Components of Well system
This Water Well Diagram Illustrates the Components Found in Proper Well
Construction

Here are some of the more important elements included in the water well diagram
above.
Borehole – The borehole should be about 50mm (2 inches) wider all around than the well
casing. The borehole needs to be clear of obstructions all the way down, and should be deep
enough to reach the lowest expected water level.
Casing – The well casing lines the borehole and is often made of PVC pipe. As stated above,
if the borehole is 200mm (8 inches) then the well casing would be 100mm (4 inches)
making a space of 50mm (2 inches) all around the casing. The bottom of the well casing is
capped and the lower section is slotted to permit water to pass into the casing.
Gravel Pack – This layer of coarse sand or gravel fills the 50mm (2 inch) space between
the well casing and the borehole. The gravel pack allows water to flow from the aquifer into
the well and should extend about 1 meter above the well screen.
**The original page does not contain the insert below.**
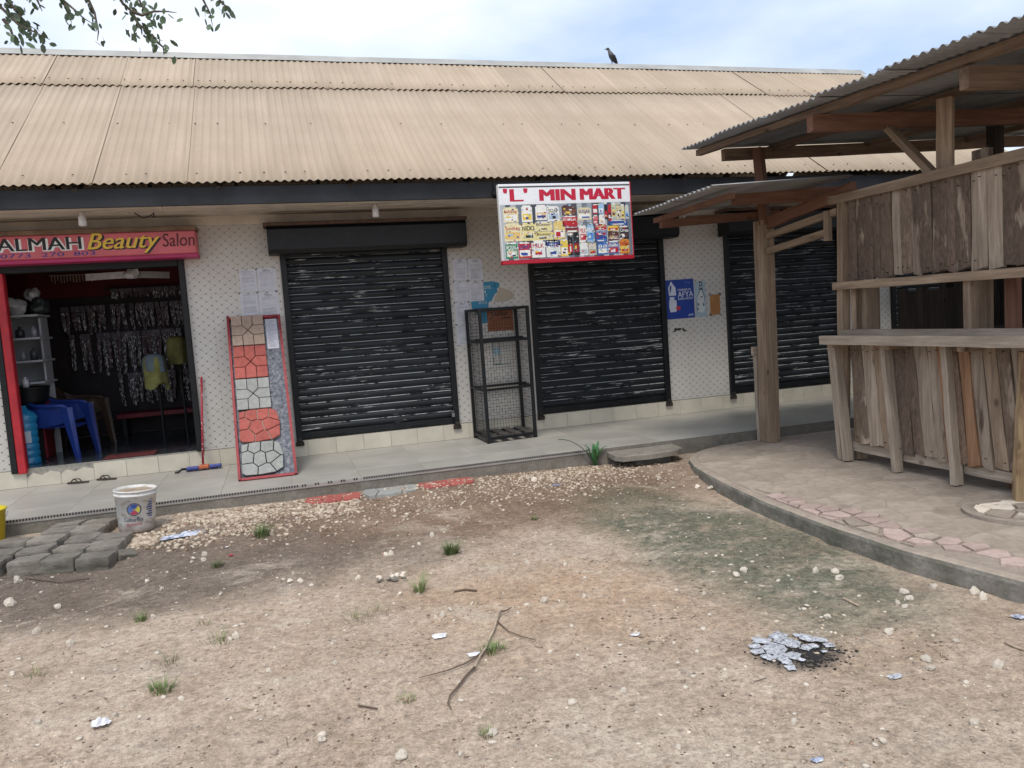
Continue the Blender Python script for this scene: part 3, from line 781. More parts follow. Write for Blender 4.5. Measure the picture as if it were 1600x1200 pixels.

Pump Pad – Along with the sanitary seal, the pump pad surface water from contaminating
the well. The pump pad is made of concrete and should be thick enough and reinforced with
re-bar to keep it from cracking. Cracking would allow surface water to seep into the well.
Sanitary Seal – The sanitary seal is made of a slurry of bentonite clay and cement.
The pump pad and sanitary seal are extremely important in preventing well contamination.
Selection of sites for construction of Water Wells
Finding the right spot for a water well ensures a dependable water supply, protects against
contamination, and reduces long-term costs. Here’s a quick overview of the steps:
• Check Water Availability: Study groundwater levels and geological formations like sand or
fractured rock for easier access.
• Read Geology Reports: Use resources like USGS maps or state surveys to identify water-
bearing zones.
• Check Local Rules: Follow setback distances and zoning laws to avoid fines or
contamination risks.
• Find Safety Hazards: Assess nearby risks like septic tanks, flood zones, or agricultural
runoff.
• Plan for Access: Ensure proper roads and clearance for drilling and maintenance equipment.
• Work with Experts: Hire hydrogeologists and licensed contractors for detailed site
assessments.
• Use Modern Tools: Leverage digital mapping, underground imaging, and flow analysis for
precise well placement.
Methods used for well site selection:
1. Geological Methods
• Study of surface rocks, soil types, and landforms.
• Identifies aquifer-bearing formations (e.g., sand, gravel, fractured rocks).
• Uses geological maps, outcrops, and soil profiles to locate groundwater potential zones.
2. Geophysical Methods
• Use instruments to investigate underground water without digging.
• Common techniques:
o Electrical Resistivity – detects changes in subsurface resistance (water lowers
resistivity).
o Seismic Refraction – determines depth to bedrock and aquifers.
• Helps estimate aquifer depth, thickness, and yield.
3. Hydrogeological Methods

• Involves studying groundwater occurrence, movement, and recharge.
• Uses test boreholes, pumping tests, and water balance studies.
• Assesses aquifer properties (permeability, transmissivity, storativity).
4. Remote Sensing & GIS
• Uses satellite imagery, aerial photos, and GIS mapping.
• Identifies vegetation patterns, drainage, lineaments (faults/fractures).
• Useful for regional groundwater exploration.
5. Traditional/Empirical Methods
• Based on local knowledge and observation of indicators:
o Presence of water-loving plants (e.g., reeds, palms).
o Damp soils, termite mounds, animal tracks.
• Cheaper but less reliable compared to scientific methods.